Slought formalizes as a 501c3 non-profit organization. Space is leased in a former Art Deco/Beaux-Arts bank from 1924, located at 4017 Walnut street. The location is peripheral to the concentration of cultural institutions in Philadelphia, and on the edge of the University of Pennsylvania campus and West Philadelphia neighborhoods. This symbolizes Slought's commitment to border conditions and responsiveness to different communities. Throughout, Slought struggles with the financial and institutional resistance it meets. The inaugural exhibit, Hypothesis of the Stolen Painting, playfully revisits an avant-garde 1970's film classic and invites the public to identify a missing artwork and it's collector.
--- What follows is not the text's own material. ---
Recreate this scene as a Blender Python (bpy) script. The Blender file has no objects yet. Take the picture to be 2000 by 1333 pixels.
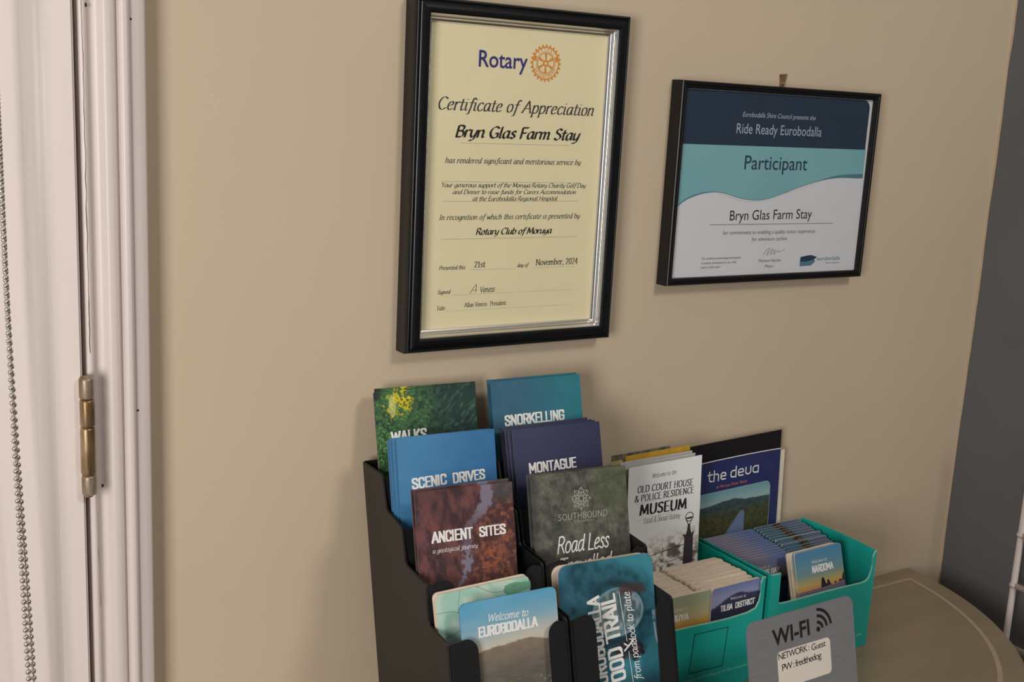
import bpy, bmesh, math, random
import numpy as np
from mathutils import Matrix, Vector

random.seed(7)
RNG = np.random.RandomState(11)
S = bpy.context.scene
COL = bpy.context.collection

# ------------------------------------------------------------------ camera
cam_d = bpy.data.cameras.new('camera')
cam = bpy.data.objects.new('camera', cam_d)
COL.objects.link(cam)
cam_d.sensor_width = 36.0
cam_d.lens = 2251.45 / 2000 * 36
cam_d.clip_start = 0.02
yw, pt, rl = 0.5660, -0.20715, 0.05132
fw = Vector((math.sin(yw)*math.cos(pt), math.cos(yw)*math.cos(pt), math.sin(pt)))
r0 = Vector((math.cos(yw), -math.sin(yw), 0)); u0 = r0.cross(fw)
rt = math.cos(rl)*r0 + math.sin(rl)*u0
up = -math.sin(rl)*r0 + math.cos(rl)*u0
M = Matrix((rt, up, -fw)).transposed().to_4x4()
M.translation = (-0.6047, -0.9703, 0.0778)
cam.matrix_world = M
S.camera = cam

# ------------------------------------------------------------------ light
W = bpy.data.worlds.new('world'); S.world = W
W.use_nodes = True
W.node_tree.nodes['Background'].inputs[0].default_value = (0.80, 0.88, 1.0, 1)
W.node_tree.nodes['Background'].inputs[1].default_value = .12


def area(name, loc, target, sx, sy, power, col):
    d = bpy.data.lights.new(name, 'AREA'); d.shape = 'RECTANGLE'
    d.size, d.size_y, d.energy, d.color = sx, sy, power, col
    o = bpy.data.objects.new(name, d); COL.objects.link(o)
    o.location = loc
    o.rotation_euler = (Vector(target) - Vector(loc)).to_track_quat('-Z', 'Y').to_euler()
    return o


area('window_daylight', (-1.62, -1.35, -0.02), (-0.3, 0, -0.15), 0.6, 0.8, 24, (1.0, 0.95, 0.91))
area('ceiling_lamp', (0.38, -1.75, 1.10), (0.0, 0, -0.1), 0.35, 0.35, 10.5, (1.0, 0.97, 0.91))

S.view_settings.view_transform = 'Standard'
S.view_settings.look = 'None'
S.view_settings.gamma = 1.0
S.view_settings.use_curve_mapping = False
S.view_settings.exposure = 0.0

# ------------------------------------------------------------------ helpers


def lin(c):
    c = np.asarray(c, float) / 255.0
    return np.where(c <= 0.04045, c / 12.92, ((c + 0.055) / 1.055) ** 2.4)


def mat(name, rgb, rough=0.5, metal=0.0, var=0.06, scale=40, bump=0.0, bscale=200, coat=0.0, spec=0.5, rgb2=None, stretch=None):
    """procedural material: base colour broken up by noise, optional bump. rgb is a 0-255 sRGB surface colour"""
    m = bpy.data.materials.new(name); m.use_nodes = True
    nt = m.node_tree; b = nt.nodes['Principled BSDF']
    tc = nt.nodes.new('ShaderNodeTexCoord'); mp = nt.nodes.new('ShaderNodeMapping')
    nt.links.new(tc.outputs['Object'], mp.inputs[0])
    if stretch: mp.inputs['Scale'].default_value = stretch
    n = nt.nodes.new('ShaderNodeTexNoise'); n.inputs['Scale'].default_value = scale; n.inputs['Detail'].default_value = 5
    nt.links.new(mp.outputs[0], n.inputs[0])
    r = nt.nodes.new('ShaderNodeValToRGB')
    a = lin(rgb)
    if rgb2 is None: lo, hi = a * (1 - var), np.minimum(a * (1 + var), 1)
    else: lo, hi = a, lin(rgb2)
    r.color_ramp.elements[0].position = 0.35; r.color_ramp.elements[1].position = 0.65
    r.color_ramp.elements[0].color = (*lo, 1); r.color_ramp.elements[1].color = (*hi, 1)
    nt.links.new(n.outputs[0], r.inputs[0]); nt.links.new(r.outputs[0], b.inputs['Base Color'])
    b.inputs['Roughness'].default_value = rough; b.inputs['Metallic'].default_value = metal
    b.inputs['Coat Weight'].default_value = coat; b.inputs['Specular IOR Level'].default_value = spec
    if bump:
        n2 = nt.nodes.new('ShaderNodeTexNoise'); n2.inputs['Scale'].default_value = bscale; n2.inputs['Detail'].default_value = 4
        nt.links.new(mp.outputs[0], n2.inputs[0])
        bp = nt.nodes.new('ShaderNodeBump'); bp.inputs['Strength'].default_value = bump; bp.inputs['Distance'].default_value = 0.001
        nt.links.new(n2.outputs[0], bp.inputs['Height']); nt.links.new(bp.outputs[0], b.inputs['Normal'])
    return m


def add_specks(m):
    # sparse pale lumps under the paint
    nt = m.node_tree; b = nt.nodes['Principled BSDF']; tc = nt.nodes['Texture Coordinate']
    v = nt.nodes.new('ShaderNodeTexVoronoi'); v.inputs['Scale'].default_value = 260
    n = nt.nodes.new('ShaderNodeTexNoise'); n.inputs['Scale'].default_value = 9; n.inputs['Detail'].default_value = 3
    nt.links.new(tc.outputs['Object'], v.inputs[0]); nt.links.new(tc.outputs['Object'], n.inputs[0])
    a = nt.nodes.new('ShaderNodeMapRange'); a.inputs[1].default_value = .16; a.inputs[2].default_value = .05
    nt.links.new(v.outputs['Distance'], a.inputs[0])
    c = nt.nodes.new('ShaderNodeMapRange'); c.inputs[1].default_value = .60; c.inputs[2].default_value = .70
    nt.links.new(n.outputs[0], c.inputs[0])
    mu = nt.nodes.new('ShaderNodeMath'); mu.operation = 'MULTIPLY'; nt.links.new(a.outputs[0], mu.inputs[0]); nt.links.new(c.outputs[0], mu.inputs[1])
    old = b.inputs['Base Color'].links[0].from_socket
    mx = nt.nodes.new('ShaderNodeMixRGB'); mx.inputs[2].default_value = (.74, .68, .58, 1)
    nt.links.new(mu.outputs[0], mx.inputs[0]); nt.links.new(old, mx.inputs[1]); nt.links.new(mx.outputs[0], b.inputs['Base Color'])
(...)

Jasper Johns, Sol LeWitt, Gerhard Richter and other artists are exhibited within the bureaucratic aesthetic of a converted office.
Slought Foundation begins informally as an inter-generational collaboration and negotiation between a curator, a philosopher, and an artist - Aaron Levy, Jean-Michel Rabaté, and Osvaldo Romberg. It is committed to bridging artistic and cultural histories. The name of the organization derives from the word 'slough,' to suggest ecological metaphors of rejuvenation, reinvention, and openness. The use of the word 'Foundation' by an unfunded and emerging organization is intended performatively as a critique of a closed and insular institutional culture, which was pronounced in Philadelphia at the time. Slought's website, developed in-house, creates a virtual presence for sharing media. Work begins on archiving newly restored recordings of New American poets from the 1960s, which will become one of the largest media archives on the internet at the time.